Speaking of which, thank you to my amazing agent for participating in Agent-Author Chat with me and to my fabulous coach for having us on Mother. Write. (Repeat.)!
My pleasure, Anna-Marie! Thank YOU for sharing these behind-the-scenes details with us. I love learning more about great projects, especially great projects I already love:)


Tracey Joseph said...

Lovely interview. I went ahead and reread Anna-Marie's entry. I agree with Ms. Martindale. The writing is gorgeous.

Stephanie Garber said...

Great interview! I especially loved reading about why it took Ms. Martindale a month to read Anna-Marie's manuscript.

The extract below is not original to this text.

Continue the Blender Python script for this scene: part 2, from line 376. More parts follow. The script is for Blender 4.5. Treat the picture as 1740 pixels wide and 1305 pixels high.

Thank you all for sharing. And congratulations Anna-Marie!

Myrna Foster said...

"Thank your significant other for understanding why revising thousands of words reduces your conversational skills to monosyllables. "

Ha! So true! Looking forward to reading your story when it's published!

Unknown said...

Anne-Marie's entry was remarkable, and I can tell she's very talented. I wish her great luck with her new agent! :-)

Krista Van Dolzer said...

Tracey, Anna-Marie's gorgeous writing immediately struck me, too. And she picked such an interesting time period to write about (and such a unique perspective to write about it from).

Stephanie, I like to include that question about response times because I know how curious querying writers are about those kinds of things:)

Myrna, I agree--that was a great line:)

Lexa, wasn't Anna-Marie's entry awesome?! I'd take more credit, but she's a revision whiz. I was really impressed with her ability to take one small piece of feedback and apply it well.

A.L. Sonnichsen said...

This was a great interview and now I'm really dying to read this book! Congratulations to both Taylor and Anna-Marie! :D

Anna-Marie said...

Thanks so much everyone for your kind words! And thanks again to Krista for having us on the blog!

Krista Van Dolzer said...

Amy, I know! I'm dying to read the rest of THE COIN DIVER, too!

My pleasure, Anna-Marie. Best of luck!